Eğer nefsini seversen-çünkü senin nefsin lezzet ve menfaatin menşeidir; sen de, lezzet ve menfaatin zevkine meftunsun-o zerre hükmünde olan lezzet ve menfaat-i nefsiyeyi nihayetsiz lezzet ve menfaatlere tercih etme. Yıldız böceği gibi olma. Çünkü o, bütün ahbabını ve sevdiği eşyayı karanlığın vahşetine gark eder, nefsinde bir lem'acık ile iktifâ eder.

Zîrâ, nefsî olan lezzet ve menfaatinle beraber bütün alâkadar olduğun ve bütün menfaatleriyle intifâ ettiğin ve saadetleriyle mes'ud olduğun bütün kâinatın menfaatleri, nimetleri iltifatına tâbi bir Mahbub-u Ezelîyi sevmekliğin lâzımdır. Tâ, hem kendinin, hem bütün onların saadetleriyle mütelezziz olasın. Hem, Kemâl-i Mutlakın muhabbetinden aldığın nihayetsiz bir lezzeti alasın.
Zâten sana, sende senin nefsine olan şedid muhabbetin, Onun zâtına karşı muhabbet-i zâtiyedir ki, sen sû-i istimâl edip kendi zâtına sarf ediyorsun. Öyle ise, nefsindeki ene'yi yırt, 'Hü ve 'yi göster.

Ve kâinata dağınık bütün muhabbetlerin,Onun esmâ ve sıfâtına karşı verilmiş bir muhabbettir; sen sû-i istimâl etmişsin. Cezasını da çekiyorsun. Çünkü, yerinde sarf olunmayan bir muhabbet-i gayr-i meşrûanın cezası, merhametsiz bir musîbettir.

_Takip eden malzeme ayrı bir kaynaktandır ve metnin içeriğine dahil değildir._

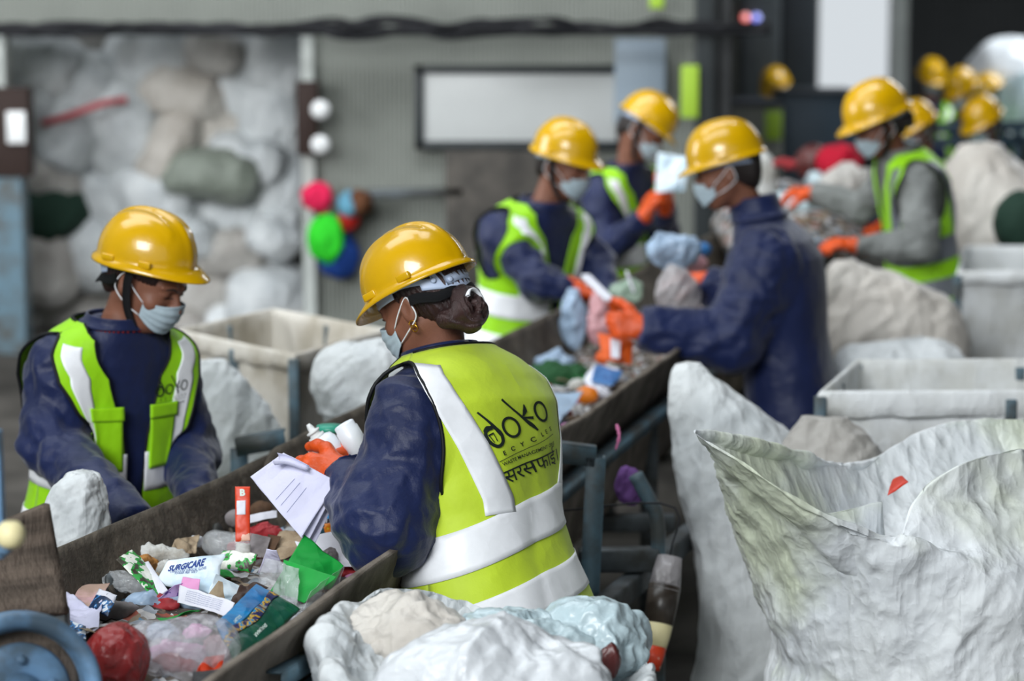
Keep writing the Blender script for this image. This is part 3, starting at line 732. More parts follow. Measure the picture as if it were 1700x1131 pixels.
# ------------------------------------------------------------------ shell of the hall
def slab(name, x0, x1, y0, y1, z0, z1, m):
    V, F = box(((x0+x1)/2, (y0+y1)/2, (z0+z1)/2), (x1-x0, y1-y0, z1-z0)); return struct(mk(name, V, F, m, flat=True))
slab('floor', -9, 8, -6, 32, -.1, 0, M['floor'])
slab('wall_left', -5.6, -5.4, -4, 14.2, 0, 6.6, M['panel'])
slab('wall_right', 6.4, 6.6, -4, 27, 0, 6.6, M['panel_dark'])
def multi(name, boxes, m):
    V, F = joinm([box(((a+b)/2, (c+d)/2, (e+f)/2), (b-a, d-c, f-e)) for a, b, c, d, e, f in boxes]); return struct(mk(name, V, F, m, flat=True))
zc = W(0, 56, 14)[2]
xl, xr = W(8, 0, 14)[0], W(500, 0, 14)[0]
multi('wall_back', [(-5.4, xl, 14, 14.12, 0, 6.6), (xl, xr, 14, 14.12, zc, 6.6), (xr, 1.15, 14, 14.12, 0, 6.6)], M['panel'])
slab('wall_partition', 1.15, 1.27, 14, 27, 0, 6.6, M['panel_dark'])
dx0, dx1 = W(1357, 60, 26)[0], W(1478, 60, 26)[0]; dz0 = W(1400, 172, 26)[2]
multi('wall_far', [(1.27, dx0, 26, 26.12, 0, 6.6), (dx0, dx1, 26, 26.12, 0, dz0), (dx0, dx1, 26, 26.12, 4.2, 6.6), (dx1, 6.4, 26, 26.12, 0, 6.6)], M['panel_dark'])
multi('ceiling', [(-5.6, 6.6, -4, 14.1, 6.6, 6.7), (1.15, 6.6, 14.1, 27, 6.6, 6.7)], M['roof'])
multi('trim_1', [(dx1, dx1+.16, 25.84, 26, 0, 4.3), (dx0-.05, dx0, 25.84, 26, 0, 4.3)], M['white_post'])
multi('trim_2', [(xr, xr+.07, 13.93, 14, 0, zc), (xl-.07, xl, 13.93, 14, 0, zc)], M['white_post'])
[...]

Rahmânü'r-Rahîm ismiyle, hûrilerle müzeyyen Cennet gibi, senin bütün arzularına câmi' bir meskeni, senin cismânî hevesâtına ihzâr eden ve sâir esmâsıyla senin ruhun, kalbin, sırrın, aklın ve sâir letâifin arzularını tatmin edecek ebedî ihsanâtını o Cennette sana müheyyâ eden ve her bir isminde mânevî çok hazîne-i ihsan ve kerem bulunan bir Mahbub-u Ezelînin, elbette bir zerre muhabbeti kâinata bedel olabilir; kâinat, Onun bir cüz'î tecellî-i muhabbetine bedel olamaz. Öyle ise, o Mahbub-u Ezelînin, Kendi habîbine söylettirdiği şu ferman-ı ezelîyi dinle, ittibâ et:

Eğer Allah'ı seviyorsanız bana uyun ki, Allah da sizi sevsin. (Âl-i İmrân Sûresi: 31.)